Write each line out again exactly as written.

— START Dataset section —

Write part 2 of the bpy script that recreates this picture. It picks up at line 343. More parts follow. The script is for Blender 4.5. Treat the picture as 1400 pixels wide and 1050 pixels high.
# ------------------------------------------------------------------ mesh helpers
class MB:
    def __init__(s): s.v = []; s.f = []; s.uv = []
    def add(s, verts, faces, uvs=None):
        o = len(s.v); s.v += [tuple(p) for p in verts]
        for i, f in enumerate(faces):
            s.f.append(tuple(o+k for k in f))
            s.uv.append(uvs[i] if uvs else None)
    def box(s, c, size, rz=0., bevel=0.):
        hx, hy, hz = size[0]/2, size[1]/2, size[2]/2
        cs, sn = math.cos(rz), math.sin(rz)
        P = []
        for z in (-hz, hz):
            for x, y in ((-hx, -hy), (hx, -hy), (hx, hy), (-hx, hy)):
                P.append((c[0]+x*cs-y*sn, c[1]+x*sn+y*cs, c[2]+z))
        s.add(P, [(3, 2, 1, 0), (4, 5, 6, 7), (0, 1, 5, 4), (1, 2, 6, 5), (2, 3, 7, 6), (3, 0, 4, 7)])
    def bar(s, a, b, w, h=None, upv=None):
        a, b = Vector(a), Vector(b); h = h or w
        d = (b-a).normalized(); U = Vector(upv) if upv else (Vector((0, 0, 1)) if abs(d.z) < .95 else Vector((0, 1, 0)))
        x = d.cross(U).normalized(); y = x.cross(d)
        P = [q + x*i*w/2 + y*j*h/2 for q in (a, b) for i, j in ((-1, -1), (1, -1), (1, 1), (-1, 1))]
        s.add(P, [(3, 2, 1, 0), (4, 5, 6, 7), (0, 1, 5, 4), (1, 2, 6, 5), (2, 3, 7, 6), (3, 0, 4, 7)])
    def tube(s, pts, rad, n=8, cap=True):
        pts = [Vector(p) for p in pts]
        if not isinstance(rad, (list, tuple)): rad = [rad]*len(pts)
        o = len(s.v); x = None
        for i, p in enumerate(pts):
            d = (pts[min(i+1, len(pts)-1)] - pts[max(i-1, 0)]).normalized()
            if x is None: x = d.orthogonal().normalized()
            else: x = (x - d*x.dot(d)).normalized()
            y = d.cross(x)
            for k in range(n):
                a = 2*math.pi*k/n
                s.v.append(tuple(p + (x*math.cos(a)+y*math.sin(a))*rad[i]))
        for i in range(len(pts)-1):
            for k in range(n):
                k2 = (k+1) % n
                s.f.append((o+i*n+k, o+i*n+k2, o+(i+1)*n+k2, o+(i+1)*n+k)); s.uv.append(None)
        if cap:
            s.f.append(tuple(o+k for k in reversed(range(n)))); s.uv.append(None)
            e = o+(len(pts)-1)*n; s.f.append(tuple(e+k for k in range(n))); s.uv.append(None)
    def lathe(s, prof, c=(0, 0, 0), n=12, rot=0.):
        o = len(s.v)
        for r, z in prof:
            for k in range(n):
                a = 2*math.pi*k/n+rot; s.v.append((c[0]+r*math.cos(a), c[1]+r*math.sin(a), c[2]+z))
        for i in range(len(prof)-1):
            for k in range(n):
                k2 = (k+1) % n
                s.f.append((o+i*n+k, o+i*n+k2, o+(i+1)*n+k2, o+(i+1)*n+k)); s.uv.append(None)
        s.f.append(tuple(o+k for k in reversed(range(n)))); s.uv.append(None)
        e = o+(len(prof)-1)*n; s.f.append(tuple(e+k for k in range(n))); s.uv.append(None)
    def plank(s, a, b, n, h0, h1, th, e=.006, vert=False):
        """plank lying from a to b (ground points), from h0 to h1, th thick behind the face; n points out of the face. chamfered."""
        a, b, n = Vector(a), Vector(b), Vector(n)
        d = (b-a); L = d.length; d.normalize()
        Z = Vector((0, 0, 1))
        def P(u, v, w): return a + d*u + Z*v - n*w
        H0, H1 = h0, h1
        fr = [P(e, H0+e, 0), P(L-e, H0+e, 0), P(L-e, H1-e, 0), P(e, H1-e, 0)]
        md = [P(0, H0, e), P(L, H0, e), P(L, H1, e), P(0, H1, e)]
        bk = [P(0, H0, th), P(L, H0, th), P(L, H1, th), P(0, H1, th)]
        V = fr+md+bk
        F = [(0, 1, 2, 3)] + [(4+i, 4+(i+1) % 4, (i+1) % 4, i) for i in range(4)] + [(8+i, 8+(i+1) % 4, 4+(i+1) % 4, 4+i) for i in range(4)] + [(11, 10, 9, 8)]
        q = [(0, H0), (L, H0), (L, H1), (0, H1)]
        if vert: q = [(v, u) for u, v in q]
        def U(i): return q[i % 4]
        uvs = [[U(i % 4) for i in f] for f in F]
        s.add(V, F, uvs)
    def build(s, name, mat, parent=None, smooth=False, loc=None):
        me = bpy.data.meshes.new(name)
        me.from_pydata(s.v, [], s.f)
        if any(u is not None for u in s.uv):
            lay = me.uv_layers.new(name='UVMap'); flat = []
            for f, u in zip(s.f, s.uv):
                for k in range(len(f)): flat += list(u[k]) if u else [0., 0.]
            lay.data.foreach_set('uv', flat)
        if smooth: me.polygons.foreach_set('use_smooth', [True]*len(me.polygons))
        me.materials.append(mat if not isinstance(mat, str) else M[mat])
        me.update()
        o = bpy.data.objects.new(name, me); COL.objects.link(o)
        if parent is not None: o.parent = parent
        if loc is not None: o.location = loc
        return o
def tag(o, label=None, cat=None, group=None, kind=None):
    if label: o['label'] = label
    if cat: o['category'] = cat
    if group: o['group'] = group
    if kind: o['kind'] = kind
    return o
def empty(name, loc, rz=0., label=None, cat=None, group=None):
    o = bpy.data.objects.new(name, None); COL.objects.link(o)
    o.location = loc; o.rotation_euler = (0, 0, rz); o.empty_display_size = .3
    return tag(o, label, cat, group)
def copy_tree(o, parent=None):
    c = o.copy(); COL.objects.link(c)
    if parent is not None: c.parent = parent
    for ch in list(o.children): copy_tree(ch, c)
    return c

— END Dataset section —

Final answer -
Write part 2 of the bpy script that recreates this picture. It picks up at line 343. More parts follow. The script is for Blender 4.5. Treat the picture as 1400 pixels wide and 1050 pixels high.
# ------------------------------------------------------------------ mesh helpers
class MB:
    def __init__(s): s.v = []; s.f = []; s.uv = []
    def add(s, verts, faces, uvs=None):
        o = len(s.v); s.v += [tuple(p) for p in verts]
        for i, f in enumerate(faces):
            s.f.append(tuple(o+k for k in f))
            s.uv.append(uvs[i] if uvs else None)
    def box(s, c, size, rz=0., bevel=0.):
        hx, hy, hz = size[0]/2, size[1]/2, size[2]/2
        cs, sn = math.cos(rz), math.sin(rz)
        P = []
        for z in (-hz, hz):
            for x, y in ((-hx, -hy), (hx, -hy), (hx, hy), (-hx, hy)):
                P.append((c[0]+x*cs-y*sn, c[1]+x*sn+y*cs, c[2]+z))
        s.add(P, [(3, 2, 1, 0), (4, 5, 6, 7), (0, 1, 5, 4), (1, 2, 6, 5), (2, 3, 7, 6), (3, 0, 4, 7)])
    def bar(s, a, b, w, h=None, upv=None):
        a, b = Vector(a), Vector(b); h = h or w
        d = (b-a).normalized(); U = Vector(upv) if upv else (Vector((0, 0, 1)) if abs(d.z) < .95 else Vector((0, 1, 0)))
        x = d.cross(U).normalized(); y = x.cross(d)
        P = [q + x*i*w/2 + y*j*h/2 for q in (a, b) for i, j in ((-1, -1), (1, -1), (1, 1), (-1, 1))]
        s.add(P, [(3, 2, 1, 0), (4, 5, 6, 7), (0, 1, 5, 4), (1, 2, 6, 5), (2, 3, 7, 6), (3, 0, 4, 7)])
    def tube(s, pts, rad, n=8, cap=True):
        pts = [Vector(p) for p in pts]
        if not isinstance(rad, (list, tuple)): rad = [rad]*len(pts)
        o = len(s.v); x = None
        for i, p in enumerate(pts):
            d = (pts[min(i+1, len(pts)-1)] - pts[max(i-1, 0)]).normalized()
            if x is None: x = d.orthogonal().normalized()
            else: x = (x - d*x.dot(d)).normalized()
            y = d.cross(x)
            for k in range(n):
                a = 2*math.pi*k/n
                s.v.append(tuple(p + (x*math.cos(a)+y*math.sin(a))*rad[i]))
        for i in range(len(pts)-1):
            for k in range(n):
                k2 = (k+1) % n
                s.f.append((o+i*n+k, o+i*n+k2, o+(i+1)*n+k2, o+(i+1)*n+k)); s.uv.append(None)
        if cap:
            s.f.append(tuple(o+k for k in reversed(range(n)))); s.uv.append(None)
            e = o+(len(pts)-1)*n; s.f.append(tuple(e+k for k in range(n))); s.uv.append(None)
    def lathe(s, prof, c=(0, 0, 0), n=12, rot=0.):
        o = len(s.v)
        for r, z in prof:
            for k in range(n):
                a = 2*math.pi*k/n+rot; s.v.append((c[0]+r*math.cos(a), c[1]+r*math.sin(a), c[2]+z))
        for i in range(len(prof)-1):
            for k in range(n):
                k2 = (k+1) % n
                s.f.append((o+i*n+k, o+i*n+k2, o+(i+1)*n+k2, o+(i+1)*n+k)); s.uv.append(None)
        s.f.append(tuple(o+k for k in reversed(range(n)))); s.uv.append(None)
        e = o+(len(prof)-1)*n; s.f.append(tuple(e+k for k in range(n))); s.uv.append(None)
    def plank(s, a, b, n, h0, h1, th, e=.006, vert=False):
        """plank lying from a to b (ground points), from h0 to h1, th thick behind the face; n points out of the face. chamfered."""
        a, b, n = Vector(a), Vector(b), Vector(n)
        d = (b-a); L = d.length; d.normalize()
        Z = Vector((0, 0, 1))
        def P(u, v, w): return a + d*u + Z*v - n*w
        H0, H1 = h0, h1
        fr = [P(e, H0+e, 0), P(L-e, H0+e, 0), P(L-e, H1-e, 0), P(e, H1-e, 0)]
        md = [P(0, H0, e), P(L, H0, e), P(L, H1, e), P(0, H1, e)]
        bk = [P(0, H0, th), P(L, H0, th), P(L, H1, th), P(0, H1, th)]
        V = fr+md+bk
        F = [(0, 1, 2, 3)] + [(4+i, 4+(i+1) % 4, (i+1) % 4, i) for i in range(4)] + [(8+i, 8+(i+1) % 4, 4+(i+1) % 4, 4+i) for i in range(4)] + [(11, 10, 9, 8)]
        q = [(0, H0), (L, H0), (L, H1), (0, H1)]
        if vert: q = [(v, u) for u, v in q]
        def U(i): return q[i % 4]
        uvs = [[U(i % 4) for i in f] for f in F]
        s.add(V, F, uvs)
    def build(s, name, mat, parent=None, smooth=False, loc=None):
        me = bpy.data.meshes.new(name)
        me.from_pydata(s.v, [], s.f)
        if any(u is not None for u in s.uv):
            lay = me.uv_layers.new(name='UVMap'); flat = []
            for f, u in zip(s.f, s.uv):
                for k in range(len(f)): flat += list(u[k]) if u else [0., 0.]
            lay.data.foreach_set('uv', flat)
        if smooth: me.polygons.foreach_set('use_smooth', [True]*len(me.polygons))
        me.materials.append(mat if not isinstance(mat, str) else M[mat])
        me.update()
        o = bpy.data.objects.new(name, me); COL.objects.link(o)
        if parent is not None: o.parent = parent
        if loc is not None: o.location = loc
        return o
def tag(o, label=None, cat=None, group=None, kind=None):
    if label: o['label'] = label
    if cat: o['category'] = cat
    if group: o['group'] = group
    if kind: o['kind'] = kind
    return o
def empty(name, loc, rz=0., label=None, cat=None, group=None):
    o = bpy.data.objects.new(name, None); COL.objects.link(o)
    o.location = loc; o.rotation_euler = (0, 0, rz); o.empty_display_size = .3
    return tag(o, label, cat, group)
def copy_tree(o, parent=None):
    c = o.copy(); COL.objects.link(c)
    if parent is not None: c.parent = parent
    for ch in list(o.children): copy_tree(ch, c)
    return c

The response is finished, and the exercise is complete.